(Problem to work on): Give the listing again exactly, omitting its images.

-----

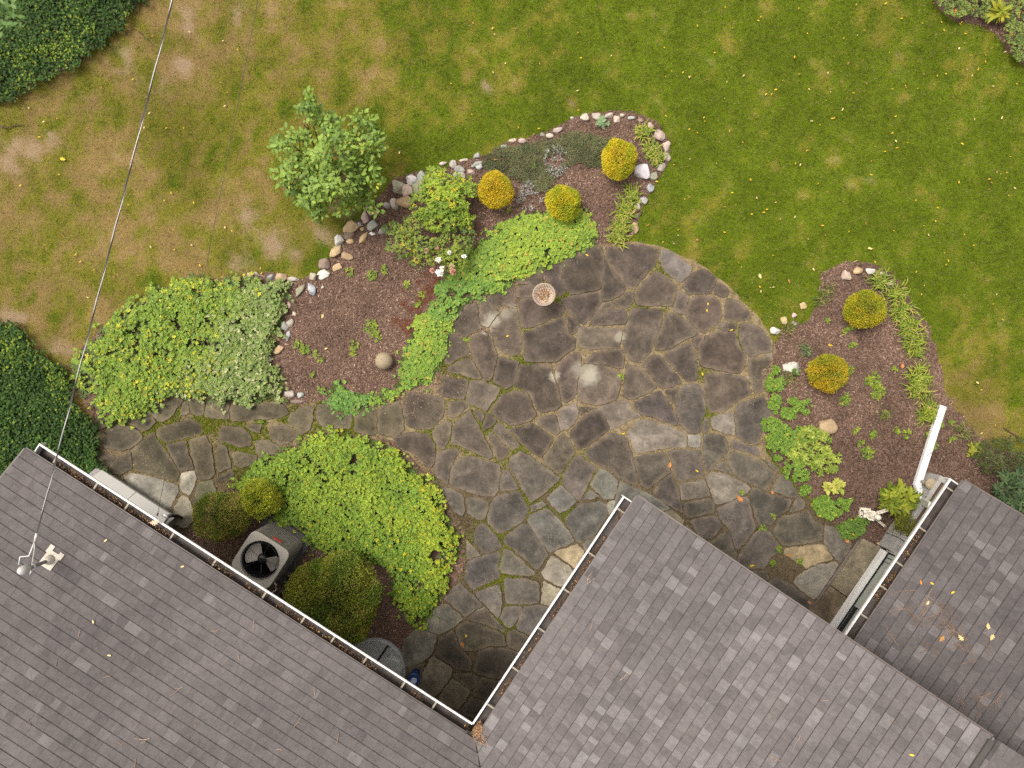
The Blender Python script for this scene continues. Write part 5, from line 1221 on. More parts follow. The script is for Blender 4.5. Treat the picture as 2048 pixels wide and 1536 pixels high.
def edge_dist(poly, q):
    p = np.asarray(poly, float); best = np.full(len(q), 1e9)
    for i in range(len(p)):
        a, b = p[i], p[(i + 1) % len(p)]; ab = b - a; t_ = np.clip(((q - a) @ ab) / (ab @ ab), 0, 1)
        best = np.minimum(best, np.hypot(*(q - a - t_[:, None] * ab).T))
    return best
def cover(poly, n, seed, rough, holes, r, thin=.36):
    """Plants of a groundcover: ragged rim, thin spots by noise, a few strays outside. Returns pixels and rim factor."""
    q = sample(poly, n, seed, rough, holes); e = edge_dist(poly, q) * np.where(inside(poly, q[:, 0], q[:, 1]), 1, -.5)
    nz = fbm(q[:, 0], q[:, 1], 20, seed + 40, 3); k = (nz > thin * (1.12 - .30 * sstep(0, 30, e))) | (r.random(len(q)) < .22); q, e = q[k], e[k]
    st = sample(poly, int(n * .07), seed + 3, 34); es = edge_dist(poly, st); k = (~inside(poly, st[:, 0], st[:, 1])) & (es < 16) & (r.random(len(st)) < .75); q = np.concatenate([q, st[k]]); e = np.concatenate([e, -es[k]])
    return q, .40 + .60 * sstep(-4, 26, e)

# ivy in the left corners
def ivy(poly, n, seed, name, lab, edge):
    r = np.random.default_rng(seed); parts = []
    for layer, (zz, k) in enumerate(((.05, .35), (.11, .4), (.16, .25))):
        q = sample(poly, int(n * k), seed + layer, 11); m = len(q); nz = fbm(q[:, 0], q[:, 1], 40, seed, 3)
        z = zz + .07 * nz + r.normal(0, .012, m); u = r.random(m)
        e = edge(q[:, 0], q[:, 1]); lite = (u < .03 + .42 * e * (nz > .45))
        c = mixcol((.014, .036, .008), (.046, .090, .016), r.random(m) ** 1.2); c[lite] = mixcol((.06, .11, .012), (.15, .19, .022), r.random(lite.sum()))
        c *= (.55 + .9 * nz)[:, None]
        parts.append(leaves(Pn(q, z), r.uniform(0, 6.28, m), np.radians(r.uniform(-35, 25, m)), r.uniform(.028, .055, m), r.uniform(.028, .052, m), c, False, .15, r.normal(0, .35, m)))
    o = link(name, leaf_mesh(name, parts, 'glossy_leaf')); tag(o, lab, 'ivy', kind='stuff')
ivy(IVY_TOP, 26000, 801, 'ivy_groundcover', 'dark green ivy carpet in the top left corner', lambda x, y: np.exp(-((x * .55 + y - 160) / 42.0) ** 2))
ivy(IVY_LEFT, 32000, 811, 'ivy_groundcover', 'dark green ivy carpet beside the left roof corner', lambda x, y: np.exp(-((y - 690 - .62 * x) / 40.0) ** 2))
for nm, pl in (('ivy_soil', IVY_TOP), ('ivy_soil', IVY_LEFT)):
    o = fill(nm, [P(x, y) for x, y in ragged(pl, 3)], .005, M['mulch']); tag(o, 'dark soil under the ivy carpet', kind='structure')
# overhanging branch in the very corner
r = np.random.default_rng(821)
br = empty('overhanging_branch', P(-40, -20, 3.0)); tag(br, 'bright green leafy branch hanging into the top left corner', 'branch')
q = sample([(-120, -110), (20, -60), (40, 10), (44, 50), (28, 72), (0, 68), (-60, 60), (-120, 20)], 420, 822, 4); m = len(q)
link('foliage', leaf_mesh('foliage', [leaves(Pn(q, r.uniform(2.7, 3.3, m)), r.uniform(0, 6.28, m), np.radians(r.uniform(-40, 10, m)), r.uniform(.06, .10, m), r.uniform(.035, .055, m), mixcol((.05, .11, .02), (.12, .20, .05), r.random(m)), True)]), None, br, True)
mb = MB(); mb.tube([P(-320, -260, 3.6), P(-100, -70, 3.1), P(-20, 0, 3.0), P(26, 46, 2.9)], .02, 6, .004); mb.tube([P(-60, -36, 3.05), P(0, -40, 3.0)], .008, 5, .003); mb.build('limb', M['bark'], br)

# lime clover edging along the patio
GC_LIME = [(1195,468),(1182,492),(1130,522),(1062,546),(1012,576),(962,592),(932,612),(902,642),(896,690),(878,740),(852,766),(812,782),(762,806),(702,826),(660,818),(652,792),(672,762),(696,788),(750,792),(796,768),(806,720),(816,680),(838,638),(868,612),(880,572),(898,532),(930,508),(958,488),(1000,448),(1040,430),(1100,424),(1170,418)]
r = np.random.default_rng(831); parts = []
q, rim = cover(GC_LIME, 7000, 832, 9, [(905, 585, 12), (935, 590, 10), (700, 765, 16)], r, .34); m = len(q); nz = fbm(q[:, 0], q[:, 1], 70, 833, 3)
c = mixcol((.115, .200, .022), (.235, .310, .026), np.clip((nz - .3) * 1.1 + .15 + r.normal(0, .28, m), 0, 1)); yl = r.random(m) < .035; c[yl] = (.34, .25, .04)
dk = (q[:, 1] > 560) & (q[:, 1] < 640) & (q[:, 0] > 860); c[dk] *= np.array([.78, .90, 1.1]); c[(q[:, 0] < 740)] *= np.array([.68, .85, 1.3])
parts.append(rosettes(q, (.06 + .07 * nz) * rim + r.normal(0, .012, m).clip(-.03, .05), 3, .028, .029, c, r, (-5, 20), True))
q2 = sample(GC_LIME, 3000, 834, 5); m = len(q2); parts.append(rosettes(q2, .035, 3, .032, .030, mixcol((.03, .055, .008), (.08, .11, .012), r.random(m)), r, (-5, 20)))
o = link('clover_groundcover', leaf_mesh('clover_groundcover', parts)); tag(o, 'lime green clover-leaved groundcover strip along the upper patio edge', 'groundcover', kind='stuff')

# speckled variegated groundcover on the left
GC_VAR = [(143,735),(162,702),(203,656),(238,622),(288,590),(343,566),(398,553),(440,556),(470,560),(520,560),(575,558),(572,592),(566,640),(548,690),(540,720),(566,762),(560,792),(532,802),(502,818),(480,802),(440,812),(400,797),(350,794),(310,812),(280,832),(250,847),(213,842),(188,802),(158,772)]
r = np.random.default_rng(841); parts = []
q, rim = cover(GC_VAR, 10800, 842, 15, [(355, 655, 8), (472, 642, 10)], r, .425); m = len(q)
nz = fbm(q[:, 0], q[:, 1], 60, 843, 3); f = sstep(330, 520, q[:, 0] + .5 * (q[:, 1] - 700) + (nz - .5) * 120)
c = mixcol((.150, .235, .020), (.165, .230, .060), np.clip(f + r.normal(0, .15, m), 0, 1)); yl = r.random(m) < (.20 * (1 - f) * (nz > .42) + .08 * (np.abs(q[:, 0] - 380) < 60)); c[yl] = mixcol((.27, .31, .02), (.38, .37, .03), r.random(yl.sum()))
cr = (r.random(m) < .24 * f); c[cr] = mixcol((.25, .28, .11), (.34, .35, .17), r.random(cr.sum())); dk = r.random(m) < .28; c[dk] *= .68
parts.append(rosettes(q, (.10 + .16 * nz) * rim + np.abs(r.normal(0, .022, m)), 6, .032, .018, c, r, (-10, 30), False))
q2, rim = cover(GC_VAR, 2600, 846, 8, [(355, 655, 10), (452, 612, 10)], r, .30); m = len(q2); parts.append(rosettes(q2, .06 * rim, 5, .042, .024, mixcol((.05, .085, .014), (.10, .14, .03), r.random(m)), r, (-10, 20)))
o = link('speckled_groundcover', leaf_mesh('speckled_groundcover', parts)); tag(o, 'mass of yellow green speckled groundcover left of the mulch bed', 'groundcover', kind='stuff')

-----

(Answer below):
The Blender Python script for this scene continues. Write part 5, from line 1221 on. More parts follow. The script is for Blender 4.5. Treat the picture as 2048 pixels wide and 1536 pixels high.
def edge_dist(poly, q):
    p = np.asarray(poly, float); best = np.full(len(q), 1e9)
    for i in range(len(p)):
        a, b = p[i], p[(i + 1) % len(p)]; ab = b - a; t_ = np.clip(((q - a) @ ab) / (ab @ ab), 0, 1)
        best = np.minimum(best, np.hypot(*(q - a - t_[:, None] * ab).T))
    return best
def cover(poly, n, seed, rough, holes, r, thin=.36):
    """Plants of a groundcover: ragged rim, thin spots by noise, a few strays outside. Returns pixels and rim factor."""
    q = sample(poly, n, seed, rough, holes); e = edge_dist(poly, q) * np.where(inside(poly, q[:, 0], q[:, 1]), 1, -.5)
    nz = fbm(q[:, 0], q[:, 1], 20, seed + 40, 3); k = (nz > thin * (1.12 - .30 * sstep(0, 30, e))) | (r.random(len(q)) < .22); q, e = q[k], e[k]
    st = sample(poly, int(n * .07), seed + 3, 34); es = edge_dist(poly, st); k = (~inside(poly, st[:, 0], st[:, 1])) & (es < 16) & (r.random(len(st)) < .75); q = np.concatenate([q, st[k]]); e = np.concatenate([e, -es[k]])
    return q, .40 + .60 * sstep(-4, 26, e)

# ivy in the left corners
def ivy(poly, n, seed, name, lab, edge):
    r = np.random.default_rng(seed); parts = []
    for layer, (zz, k) in enumerate(((.05, .35), (.11, .4), (.16, .25))):
        q = sample(poly, int(n * k), seed + layer, 11); m = len(q); nz = fbm(q[:, 0], q[:, 1], 40, seed, 3)
        z = zz + .07 * nz + r.normal(0, .012, m); u = r.random(m)
        e = edge(q[:, 0], q[:, 1]); lite = (u < .03 + .42 * e * (nz > .45))
        c = mixcol((.014, .036, .008), (.046, .090, .016), r.random(m) ** 1.2); c[lite] = mixcol((.06, .11, .012), (.15, .19, .022), r.random(lite.sum()))
        c *= (.55 + .9 * nz)[:, None]
        parts.append(leaves(Pn(q, z), r.uniform(0, 6.28, m), np.radians(r.uniform(-35, 25, m)), r.uniform(.028, .055, m), r.uniform(.028, .052, m), c, False, .15, r.normal(0, .35, m)))
    o = link(name, leaf_mesh(name, parts, 'glossy_leaf')); tag(o, lab, 'ivy', kind='stuff')
ivy(IVY_TOP, 26000, 801, 'ivy_groundcover', 'dark green ivy carpet in the top left corner', lambda x, y: np.exp(-((x * .55 + y - 160) / 42.0) ** 2))
ivy(IVY_LEFT, 32000, 811, 'ivy_groundcover', 'dark green ivy carpet beside the left roof corner', lambda x, y: np.exp(-((y - 690 - .62 * x) / 40.0) ** 2))
for nm, pl in (('ivy_soil', IVY_TOP), ('ivy_soil', IVY_LEFT)):
    o = fill(nm, [P(x, y) for x, y in ragged(pl, 3)], .005, M['mulch']); tag(o, 'dark soil under the ivy carpet', kind='structure')
# overhanging branch in the very corner
r = np.random.default_rng(821)
br = empty('overhanging_branch', P(-40, -20, 3.0)); tag(br, 'bright green leafy branch hanging into the top left corner', 'branch')
q = sample([(-120, -110), (20, -60), (40, 10), (44, 50), (28, 72), (0, 68), (-60, 60), (-120, 20)], 420, 822, 4); m = len(q)
link('foliage', leaf_mesh('foliage', [leaves(Pn(q, r.uniform(2.7, 3.3, m)), r.uniform(0, 6.28, m), np.radians(r.uniform(-40, 10, m)), r.uniform(.06, .10, m), r.uniform(.035, .055, m), mixcol((.05, .11, .02), (.12, .20, .05), r.random(m)), True)]), None, br, True)
mb = MB(); mb.tube([P(-320, -260, 3.6), P(-100, -70, 3.1), P(-20, 0, 3.0), P(26, 46, 2.9)], .02, 6, .004); mb.tube([P(-60, -36, 3.05), P(0, -40, 3.0)], .008, 5, .003); mb.build('limb', M['bark'], br)

# lime clover edging along the patio
GC_LIME = [(1195,468),(1182,492),(1130,522),(1062,546),(1012,576),(962,592),(932,612),(902,642),(896,690),(878,740),(852,766),(812,782),(762,806),(702,826),(660,818),(652,792),(672,762),(696,788),(750,792),(796,768),(806,720),(816,680),(838,638),(868,612),(880,572),(898,532),(930,508),(958,488),(1000,448),(1040,430),(1100,424),(1170,418)]
r = np.random.default_rng(831); parts = []
q, rim = cover(GC_LIME, 7000, 832, 9, [(905, 585, 12), (935, 590, 10), (700, 765, 16)], r, .34); m = len(q); nz = fbm(q[:, 0], q[:, 1], 70, 833, 3)
c = mixcol((.115, .200, .022), (.235, .310, .026), np.clip((nz - .3) * 1.1 + .15 + r.normal(0, .28, m), 0, 1)); yl = r.random(m) < .035; c[yl] = (.34, .25, .04)
dk = (q[:, 1] > 560) & (q[:, 1] < 640) & (q[:, 0] > 860); c[dk] *= np.array([.78, .90, 1.1]); c[(q[:, 0] < 740)] *= np.array([.68, .85, 1.3])
parts.append(rosettes(q, (.06 + .07 * nz) * rim + r.normal(0, .012, m).clip(-.03, .05), 3, .028, .029, c, r, (-5, 20), True))
q2 = sample(GC_LIME, 3000, 834, 5); m = len(q2); parts.append(rosettes(q2, .035, 3, .032, .030, mixcol((.03, .055, .008), (.08, .11, .012), r.random(m)), r, (-5, 20)))
o = link('clover_groundcover', leaf_mesh('clover_groundcover', parts)); tag(o, 'lime green clover-leaved groundcover strip along the upper patio edge', 'groundcover', kind='stuff')

# speckled variegated groundcover on the left
GC_VAR = [(143,735),(162,702),(203,656),(238,622),(288,590),(343,566),(398,553),(440,556),(470,560),(520,560),(575,558),(572,592),(566,640),(548,690),(540,720),(566,762),(560,792),(532,802),(502,818),(480,802),(440,812),(400,797),(350,794),(310,812),(280,832),(250,847),(213,842),(188,802),(158,772)]
r = np.random.default_rng(841); parts = []
q, rim = cover(GC_VAR, 10800, 842, 15, [(355, 655, 8), (472, 642, 10)], r, .425); m = len(q)
nz = fbm(q[:, 0], q[:, 1], 60, 843, 3); f = sstep(330, 520, q[:, 0] + .5 * (q[:, 1] - 700) + (nz - .5) * 120)
c = mixcol((.150, .235, .020), (.165, .230, .060), np.clip(f + r.normal(0, .15, m), 0, 1)); yl = r.random(m) < (.20 * (1 - f) * (nz > .42) + .08 * (np.abs(q[:, 0] - 380) < 60)); c[yl] = mixcol((.27, .31, .02), (.38, .37, .03), r.random(yl.sum()))
cr = (r.random(m) < .24 * f); c[cr] = mixcol((.25, .28, .11), (.34, .35, .17), r.random(cr.sum())); dk = r.random(m) < .28; c[dk] *= .68
parts.append(rosettes(q, (.10 + .16 * nz) * rim + np.abs(r.normal(0, .022, m)), 6, .032, .018, c, r, (-10, 30), False))
q2, rim = cover(GC_VAR, 2600, 846, 8, [(355, 655, 10), (452, 612, 10)], r, .30); m = len(q2); parts.append(rosettes(q2, .06 * rim, 5, .042, .024, mixcol((.05, .085, .014), (.10, .14, .03), r.random(m)), r, (-10, 20)))
o = link('speckled_groundcover', leaf_mesh('speckled_groundcover', parts)); tag(o, 'mass of yellow green speckled groundcover left of the mulch bed', 'groundcover', kind='stuff')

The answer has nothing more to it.